● Exercise details
Extract the lines of the material below, beginning with the first and ending with the line that holds "return CAM + d * (Y / d.y)". Skip every picture.

---------- Recorded information

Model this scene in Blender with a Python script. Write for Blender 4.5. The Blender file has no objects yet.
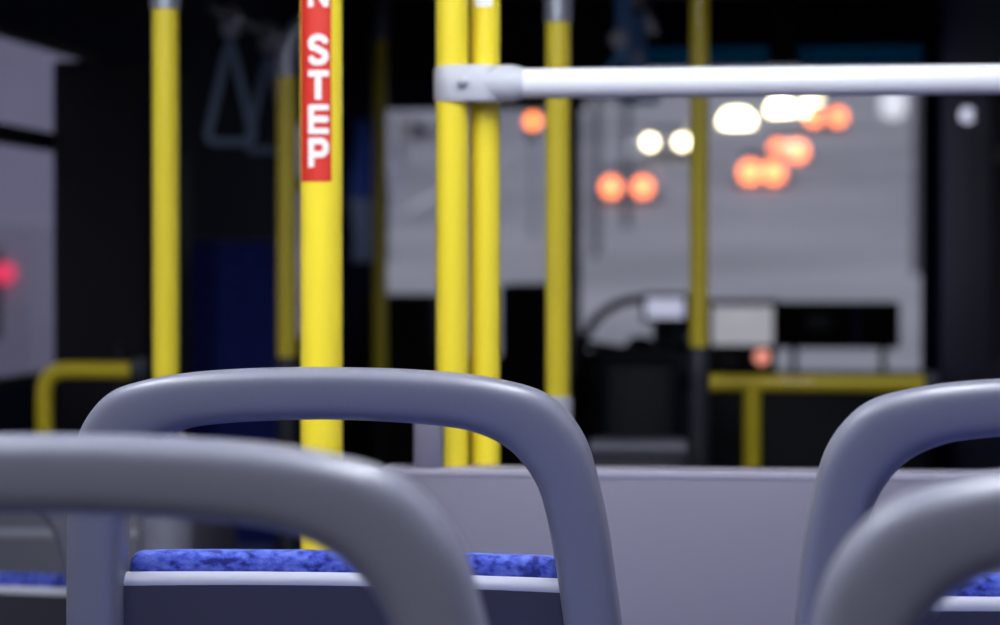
import bpy, bmesh, math, random
from mathutils import Vector, Matrix
random.seed(4)
PI = math.pi
SC = bpy.context.scene
C = SC.collection

# ------------------------------------------------------------------ camera
F = 2403.0                       # focal length in pixels of a 1000 px wide frame
CAMZ = 1.25
YAW = math.radians(6.88); PITCH = math.radians(1.061)
R_ = Vector((math.cos(YAW), math.sin(YAW), 0))
H_ = Vector((-math.sin(YAW), math.cos(YAW), 0))
FW = H_ * math.cos(PITCH) - Vector((0, 0, 1)) * math.sin(PITCH)
UP = H_ * math.sin(PITCH) + Vector((0, 0, 1)) * math.cos(PITCH)
CAM = Vector((0, 0, CAMZ))

def at(px, py, Y):
    d = R_ * ((px - 500) / F) + UP * ((312.5 - py) / F) + FW
    return CAM + d * (Y / d.y)

cd = bpy.data.cameras.new('camera')
cam = bpy.data.objects.new('camera', cd); C.objects.link(cam)
cam.location = CAM
M3 = Matrix((R_, UP, -FW)).transposed()
cam.rotation_euler = M3.to_euler()
cd.sensor_width = 36; cd.lens = F * 36 / 1000
cd.clip_start = 0.05; cd.clip_end = 1000
cd.dof.use_dof = True
cd.dof.focus_distance = 2.10
cd.dof.aperture_fstop = cd.lens / 1000 / 0.0188
cd.dof.aperture_blades = 0
SC.camera = cam

# ------------------------------------------------------------------ materials
def mat(name, col, rough=0.5, metal=0.0, spec=0.5, emit=None, estr=0, noise=None, bump=None, coat=0):
    m = bpy.data.materials.new(name); m.use_nodes = True
    nt = m.node_tree; b = nt.nodes['Principled BSDF']
    b.inputs['Base Color'].default_value = (*col, 1)
    b.inputs['Roughness'].default_value = rough
    b.inputs['Metallic'].default_value = metal
    b.inputs['Specular IOR Level'].default_value = spec
    b.inputs['Coat Weight'].default_value = coat
    if emit:
        b.inputs['Emission Color'].default_value = (*emit, 1)
        b.inputs['Emission Strength'].default_value = estr
    if noise:
        sc, col2, amt = noise
        tc = nt.nodes.new('ShaderNodeTexCoord')
        n = nt.nodes.new('ShaderNodeTexNoise'); n.inputs['Scale'].default_value = sc; n.inputs['Detail'].default_value = 4
        nt.links.new(tc.outputs['Object'], n.inputs['Vector'])
        r = nt.nodes.new('ShaderNodeValToRGB')
        r.color_ramp.elements[0].position = .5 - amt; r.color_ramp.elements[0].color = (*col, 1)
        r.color_ramp.elements[1].position = .5 + amt; r.color_ramp.elements[1].color = (*col2, 1)
        nt.links.new(n.outputs['Fac'], r.inputs['Fac'])
        nt.links.new(r.outputs['Color'], b.inputs['Base Color'])
    if bump:
        sc, st = bump
        tc = nt.nodes.new('ShaderNodeTexCoord')
        n = nt.nodes.new('ShaderNodeTexNoise'); n.inputs['Scale'].default_value = sc; n.inputs['Detail'].default_value = 3
        nt.links.new(tc.outputs['Object'], n.inputs['Vector'])
        bp = nt.nodes.new('ShaderNodeBump'); bp.inputs['Strength'].default_value = st; bp.inputs['Distance'].default_value = 0.001
        nt.links.new(n.outputs['Fac'], bp.inputs['Height'])
        nt.links.new(bp.outputs['Normal'], b.inputs['Normal'])
    return m

def glass(name, tint, refl=0.06):
    m = bpy.data.materials.new(name); m.use_nodes = True
    nt = m.node_tree; nt.nodes.clear()
    o = nt.nodes.new('ShaderNodeOutputMaterial')
    t = nt.nodes.new('ShaderNodeBsdfTransparent'); t.inputs['Color'].default_value = (*tint, 1)
    g = nt.nodes.new('ShaderNodeBsdfGlossy'); g.inputs['Roughness'].default_value = 0.05
    mx = nt.nodes.new('ShaderNodeMixShader'); mx.inputs['Fac'].default_value = refl
    nt.links.new(t.outputs[0], mx.inputs[1]); nt.links.new(g.outputs[0], mx.inputs[2])
    nt.links.new(mx.outputs[0], o.inputs['Surface'])
    return m

def fabric(name, base, dark, light):
    m = bpy.data.materials.new(name); m.use_nodes = True
    nt = m.node_tree; b = nt.nodes['Principled BSDF']
    tc = nt.nodes.new('ShaderNodeTexCoord')
    mp = nt.nodes.new('ShaderNodeMapping'); mp.inputs['Scale'].default_value = (60, 60, 90)
    v = nt.nodes.new('ShaderNodeTexNoise'); v.inputs['Scale'].default_value = 1.6; v.inputs['Detail'].default_value = 3
    nt.links.new(tc.outputs['Object'], mp.inputs['Vector']); nt.links.new(mp.outputs['Vector'], v.inputs['Vector'])
    r = nt.nodes.new('ShaderNodeValToRGB')
    e = r.color_ramp.elements
    e[0].position = .36; e[0].color = (*dark, 1)
    e[1].position = .47; e[1].color = (*base, 1)
    k = e.new(.68); k.color = (*light, 1)
    nt.links.new(v.outputs['Fac'], r.inputs['Fac'])
    nt.links.new(r.outputs['Color'], b.inputs['Base Color'])
    b.inputs['Roughness'].default_value = .9
    b.inputs['Sheen Weight'].default_value = .35
    b.inputs['Sheen Tint'].default_value = (.5, .6, 1, 1)
    n = nt.nodes.new('ShaderNodeTexNoise'); n.inputs['Scale'].default_value = 900
    nt.links.new(tc.outputs['Object'], n.inputs['Vector'])
    bp = nt.nodes.new('ShaderNodeBump'); bp.inputs['Strength'].default_value = .5; bp.inputs['Distance'].default_value = .002
    nt.links.new(n.outputs['Fac'], bp.inputs['Height']); nt.links.new(bp.outputs['Normal'], b.inputs['Normal'])
    return m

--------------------

● Right answer
Model this scene in Blender with a Python script. Write for Blender 4.5. The Blender file has no objects yet.
import bpy, bmesh, math, random
from mathutils import Vector, Matrix
random.seed(4)
PI = math.pi
SC = bpy.context.scene
C = SC.collection

# ------------------------------------------------------------------ camera
F = 2403.0                       # focal length in pixels of a 1000 px wide frame
CAMZ = 1.25
YAW = math.radians(6.88); PITCH = math.radians(1.061)
R_ = Vector((math.cos(YAW), math.sin(YAW), 0))
H_ = Vector((-math.sin(YAW), math.cos(YAW), 0))
FW = H_ * math.cos(PITCH) - Vector((0, 0, 1)) * math.sin(PITCH)
UP = H_ * math.sin(PITCH) + Vector((0, 0, 1)) * math.cos(PITCH)
CAM = Vector((0, 0, CAMZ))

def at(px, py, Y):
    d = R_ * ((px - 500) / F) + UP * ((312.5 - py) / F) + FW
    return CAM + d * (Y / d.y)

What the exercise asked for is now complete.